INSTRUCTIONS TO FOLLOW: Output exactly the lines from the line containing "Write a Blender" through the line containing "PI = math.pi", inclusive, and omit any pictures.

::: MATERIAL FOR THIS TASK

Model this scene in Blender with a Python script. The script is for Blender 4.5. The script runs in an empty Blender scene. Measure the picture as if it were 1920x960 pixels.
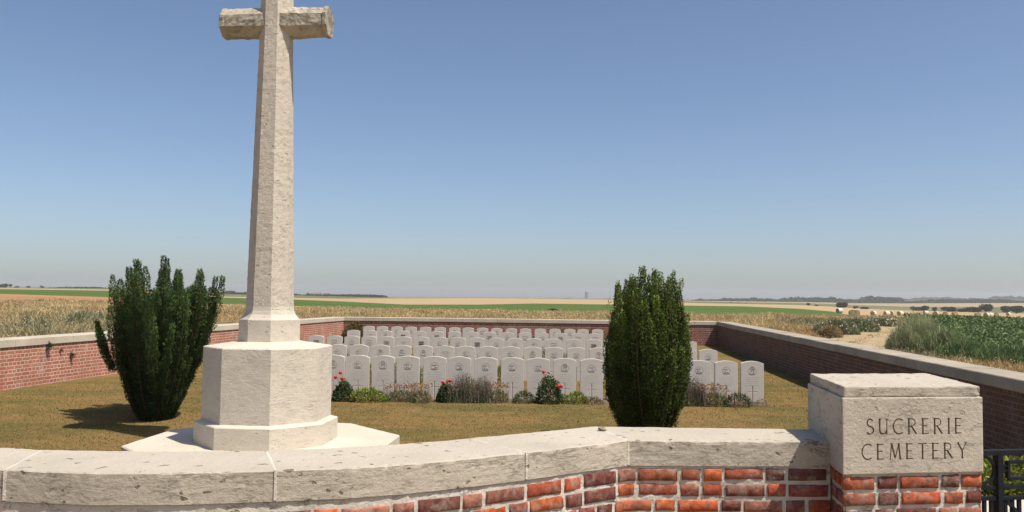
import bpy, bmesh, math, random
import numpy as np
from mathutils import Vector, Matrix, noise
random.seed(7); RNG = np.random.default_rng(7)
S = bpy.context.scene; COL = S.collection
# ------------------------------------------------------------------ camera, sky, sun, exposure
EYE = 1.85; F = 1600.0; PITCH = math.radians(2.72); ROLL = math.radians(0.6)
cd = bpy.data.cameras.new('camera'); cam = bpy.data.objects.new('camera', cd); COL.objects.link(cam)
cd.sensor_width = 36; cd.lens = 36*F/1920; cd.clip_start = 0.05; cd.clip_end = 20000
CM = Matrix.Translation((0, 0, EYE)) @ Matrix.Rotation(math.pi/2+PITCH, 4, 'X') @ Matrix.Rotation(ROLL, 4, 'Z')
cam.matrix_world = CM; S.camera = cam
SUN_EL = math.radians(60.5); SUN_AZ = math.radians(121)          # azimuth clockwise from +Y
w = bpy.data.worlds.new('World'); S.world = w; w.use_nodes = True
nt = w.node_tree; bg = nt.nodes['Background']
sky = nt.nodes.new('ShaderNodeTexSky'); sky.sky_type = 'NISHITA'; sky.sun_disc = False
sky.sun_elevation = SUN_EL; sky.sun_rotation = SUN_AZ
sky.altitude = 0; sky.air_density = 0.76; sky.dust_density = 1.35; sky.ozone_density = 2.3
nt.links.new(sky.outputs[0], bg.inputs[0]); bg.inputs[1].default_value = 0.106
sl = bpy.data.lights.new('sun', 'SUN'); sl.energy = 4.6; sl.angle = math.radians(0.5); sl.color = (1, .925, .81)
so = bpy.data.objects.new('sun', sl); COL.objects.link(so)
sdir = Vector((math.cos(SUN_EL)*math.sin(SUN_AZ), math.cos(SUN_EL)*math.cos(SUN_AZ), math.sin(SUN_EL)))
so.rotation_euler = sdir.to_track_quat('Z', 'Y').to_euler()
S.view_settings.view_transform = 'Standard'; S.view_settings.look = 'None'
S.view_settings.exposure = 0.32; S.view_settings.gamma = 1
S.render.resolution_x = 1024; S.render.resolution_y = 512
S.render.engine = 'CYCLES'
S.cycles.volume_bounces = 1; S.cycles.max_bounces = 6; S.cycles.transparent_max_bounces = 8

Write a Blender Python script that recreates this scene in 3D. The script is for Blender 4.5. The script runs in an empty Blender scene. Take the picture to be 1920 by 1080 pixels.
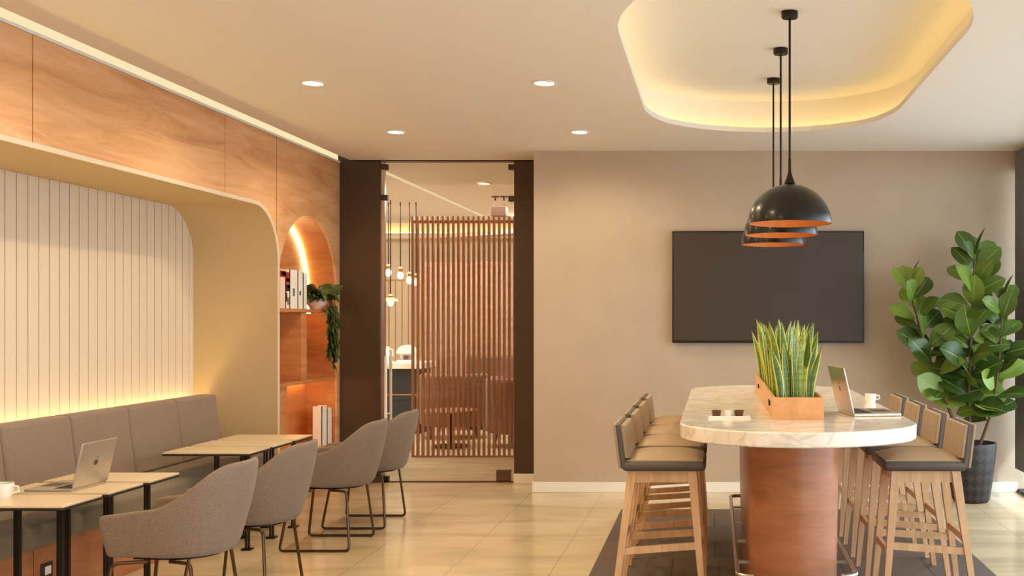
import bpy, bmesh, math, random
from mathutils import Vector, Matrix
random.seed(7)
sc = bpy.context.scene
COL = sc.collection
PI = math.pi

# ------------------------------------------------------------------ camera, world, sun, exposure
cam_d = bpy.data.cameras.new('camera'); cam = bpy.data.objects.new('camera', cam_d); COL.objects.link(cam)
cam.location = (0, 0, 1.463); cam.rotation_euler = (PI/2, 0, 0)
cam_d.sensor_width = 36; cam_d.lens = 37.5; cam_d.shift_x = -0.1979; cam_d.shift_y = 0.03125
cam_d.clip_start = 0.05
sc.camera = cam
sc.view_settings.view_transform = 'Standard'; sc.view_settings.look = 'None'
sc.view_settings.gamma = 1.0; sc.view_settings.use_curve_mapping = False
sc.view_settings.exposure = -0.02
try:
    sc.cycles.max_bounces = 14; sc.cycles.diffuse_bounces = 8; sc.cycles.glossy_bounces = 5
    sc.cycles.transparent_max_bounces = 16; sc.cycles.sample_clamp_indirect = 6.0
    sc.cycles.use_denoising = True
except Exception:
    pass

def lin(c):
    r = []
    for v in c:
        v = v/255.0
        r.append(v/12.92 if v <= 0.04045 else ((v+0.055)/1.055)**2.4)
    return (*r, 1.0)

world = bpy.data.worlds.new('world'); sc.world = world; world.use_nodes = True
wb = world.node_tree.nodes['Background']
wb.inputs[0].default_value = (0.85, 0.915, 1.03, 1); wb.inputs[1].default_value = 6.6

sun_d = bpy.data.lights.new('sun', 'SUN'); sun = bpy.data.objects.new('sun', sun_d); COL.objects.link(sun)
sun_d.energy = 3.2; sun_d.angle = math.radians(0.6); sun_d.color = (1.0, 0.96, 0.92)
sun.rotation_euler = Vector((-1.0, 0.9, -1.4)).to_track_quat('-Z', 'Y').to_euler()

WARM = (1.0, 0.775, 0.47)
def area(name, loc, direction, sx, sy, energy, color):
    d = bpy.data.lights.new(name, 'AREA'); d.shape = 'RECTANGLE'; d.size = sx; d.size_y = sy
    d.energy = energy; d.color = color
    o = bpy.data.objects.new(name, d); COL.objects.link(o); o.location = loc
    o.rotation_euler = Vector(direction).to_track_quat('-Z', 'Y').to_euler()
    return o
def spot(loc, energy, color=WARM, angle=168, radius=0.045):
    d = bpy.data.lights.new('downlight_lamp', 'SPOT'); d.energy = energy; d.color = color
    d.spot_size = math.radians(angle); d.spot_blend = 0.55; d.shadow_soft_size = radius
    o = bpy.data.objects.new('downlight_lamp', d); COL.objects.link(o); o.location = loc
    return o

area('lounge_fill', (-3.6, 13.0, 2.85), (0, 0, -1), 3.0, 3.5, 260, (1.0, 0.95, 0.93))  # fill panel added without a fitting to brighten the lounge
area('lounge_fill', (-4.2, 16.4, 3.25), (0, 0, -1), 4.0, 0.8, 25, (1.0, 0.97, 0.9))  # second added fill panel, up in the far ceiling recess

# ------------------------------------------------------------------ materials
def new_mat(name, col, rough=0.6, metal=0.0, spec=0.5, coat=0.0, coat_rough=0.1):
    m = bpy.data.materials.new(name); m.use_nodes = True
    b = m.node_tree.nodes['Principled BSDF']
    b.inputs['Base Color'].default_value = lin(col)
    b.inputs['Roughness'].default_value = rough; b.inputs['Metallic'].default_value = metal
    b.inputs['Specular IOR Level'].default_value = spec
    b.inputs['Coat Weight'].default_value = coat; b.inputs['Coat Roughness'].default_value = coat_rough
    return m
def nd(m, t, **kw):
    n = m.node_tree.nodes.new(t)
    for k, v in kw.items():
        setattr(n, k, v)
    return n
def lk(m, a, b): m.node_tree.links.new(a, b)
def bsdf(m): return m.node_tree.nodes['Principled BSDF']
def ramp(m, stops):
    r = nd(m, 'ShaderNodeValToRGB'); e = r.color_ramp.elements
    while len(e) < len(stops): e.new(0.5)
    for i, (p, c) in enumerate(stops):
        e[i].position = p; e[i].color = lin(c)
    return r
def noise_color(m, stops, scale=(1, 1, 1), nscale=5, detail=6, distortion=0.0, coord='Object', rough=0.55):
    tc = nd(m, 'ShaderNodeTexCoord'); mp = nd(m, 'ShaderNodeMapping'); mp.inputs['Scale'].default_value = scale
    n = nd(m, 'ShaderNodeTexNoise'); n.inputs['Scale'].default_value = nscale; n.inputs['Detail'].default_value = detail
    n.inputs['Distortion'].default_value = distortion; n.inputs['Roughness'].default_value = rough
    r = ramp(m, stops)
    lk(m, tc.outputs[coord], mp.inputs[0]); lk(m, mp.outputs[0], n.inputs[0]); lk(m, n.outputs[0], r.inputs[0])
    lk(m, r.outputs[0], bsdf(m).inputs['Base Color'])
    return n, mp, r
def add_bump(m, src, strength=0.1, dist=0.01):
    b = nd(m, 'ShaderNodeBump'); b.inputs['Strength'].default_value = strength; b.inputs['Distance'].default_value = dist
    lk(m, src, b.inputs['Height']); lk(m, b.outputs[0], bsdf(m).inputs['Normal'])

M = {}
def wood(name, a, b, c, scale, rough=0.42, nscale=2.2, coat=0.15):
    m = new_mat(name, b, rough, coat=coat, coat_rough=0.3)
    n, mp, r = noise_color(m, [(0.28, a), (0.5, b), (0.72, c)], scale, nscale, 9, 0.7, rough=0.62)
    add_bump(m, n.outputs[0], 0.05, 0.004)
    return m
M['panel_wood'] = wood('panel_wood', (188, 130, 82), (220, 166, 116), (236, 190, 144), (1, 0.5, 4.0))
M['niche_wood'] = wood('niche_wood', (176, 108, 60), (200, 130, 76), (214, 148, 92), (1, 0.7, 5.5))
M['red_wood'] = wood('red_wood', (146, 86, 54), (168, 104, 65), (186, 122, 79), (0.8, 0.8, 5.0), rough=0.35, coat=0.3)
M['oak'] = wood('oak', (196, 152, 106), (212, 170, 124), (226, 186, 142), (6, 6, 0.8), nscale=4)
M['planter_wood'] = wood('planter_wood', (206, 146, 92), (220, 162, 106), (230, 176, 122), (5, 0.6, 5))
M['slat_wood'] = wood('slat_wood', (142, 88, 56), (164, 106, 70), (180, 122, 84), (6, 6, 0.7))
M['lounge_wood'] = wood('lounge_wood', (146, 112, 90), (166, 130, 106), (182, 146, 122), (1, 0.7, 5))
M['dark_wood'] = wood('dark_wood', (92, 58, 36), (112, 72, 46), (130, 86, 56), (3, 3, 0.6))

M['ceiling'] = new_mat('ceiling_paint', (238, 233, 226), 0.85)
M['white'] = new_mat('white_paint', (240, 236, 228), 0.6)
M['wall'] = new_mat('wall_paint', (196, 184, 168), 0.8)
n, _, _ = noise_color(M['wall'], [(0.3, (186, 169, 148)), (0.7, (192, 175, 154))], (1, 1, 1), 3, 4)
M['wall_warm'] = new_mat('lounge_paint', (226, 212, 192), 0.8)
M['alcove'] = new_mat('alcove_paint', (196, 170, 130), 0.75)
M['alcove_edge'] = new_mat('alcove_edge_paint', (218, 202, 178), 0.7)
M['slat_paint'] = new_mat('slat_paint', (222, 206, 184), 0.55)
M['groove'] = new_mat('groove_dark', (110, 88, 62), 0.8)
M['bronze'] = new_mat('dark_bronze', (78, 60, 44), 0.45, 0.3)
M['charcoal'] = new_mat('charcoal', (62, 60, 60), 0.6)
M['black'] = new_mat('black_lacquer', (22, 19, 17), 0.30, 0.0, 0.35, coat=0.12, coat_rough=0.12)
M['black_matte'] = new_mat('black_metal', (34, 28, 24), 0.4, 0.6)
M['copper'] = new_mat('copper_lining', (190, 114, 42), 0.5, 0.3)
M['steel'] = new_mat('brushed_steel', (200, 196, 190), 0.25, 1.0)
M['brass'] = new_mat('brass', (206, 160, 96), 0.3, 1.0)
M['sled'] = new_mat('bronze_tube', (92, 70, 52), 0.35, 0.8)
M['edge_black'] = new_mat('edge_black', (40, 32, 24), 0.5)
M['laminate'] = new_mat('pale_laminate', (226, 208, 176), 0.3)
M['tv'] = new_mat('screen_black', (64, 53, 46), 0.38, 0, 0.5)
M['tv_bezel'] = new_mat('bezel_black', (16, 15, 15), 0.3)
M['alu'] = new_mat('aluminium', (202, 192, 178), 0.35, 0.75)
M['emblem'] = new_mat('emblem_dark', (92, 74, 58), 0.3, 0.5)
M['keys'] = new_mat('key_black', (40, 40, 42), 0.5)
M['screen_glass'] = new_mat('laptop_glass', (24, 25, 26), 0.08)
M['ceramic'] = new_mat('white_ceramic', (240, 236, 228), 0.25)
M['coffee'] = new_mat('coffee', (70, 40, 22), 0.3)
M['brown'] = new_mat('brown_glaze', (96, 60, 38), 0.35)
M['soil'] = new_mat('soil', (58, 42, 30), 0.95)
M['stem'] = new_mat('bark', (98, 74, 48), 0.8)
M['paper'] = new_mat('paper', (242, 234, 222), 0.7)
M['book_white'] = new_mat('book_white', (244, 238, 228), 0.45)
M['book_red'] = new_mat('book_red', (168, 30, 26), 0.45)
M['book_black'] = new_mat('book_black', (34, 28, 28), 0.45)
M['book_grey'] = new_mat('book_grey', (128, 118, 106), 0.5)
M['book_blush'] = new_mat('book_blush', (238, 208, 190), 0.5)
M['navy'] = new_mat('navy_panel', (38, 44, 52), 0.4)
M['socket'] = new_mat('socket_black', (28, 26, 25), 0.4)
M['pave'] = new_mat('pavement', (170, 166, 162), 0.9)
noise_color(M['pave'], [(0.3, (160, 157, 153)), (0.7, (178, 174, 170))], (1, 1, 1), 2, 6)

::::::

ANSWER TO THE TASK:
Write a Blender Python script that recreates this scene in 3D. The script is for Blender 4.5. The script runs in an empty Blender scene. Take the picture to be 1920 by 1080 pixels.
import bpy, bmesh, math, random
from mathutils import Vector, Matrix
random.seed(7)
sc = bpy.context.scene
COL = sc.collection
PI = math.pi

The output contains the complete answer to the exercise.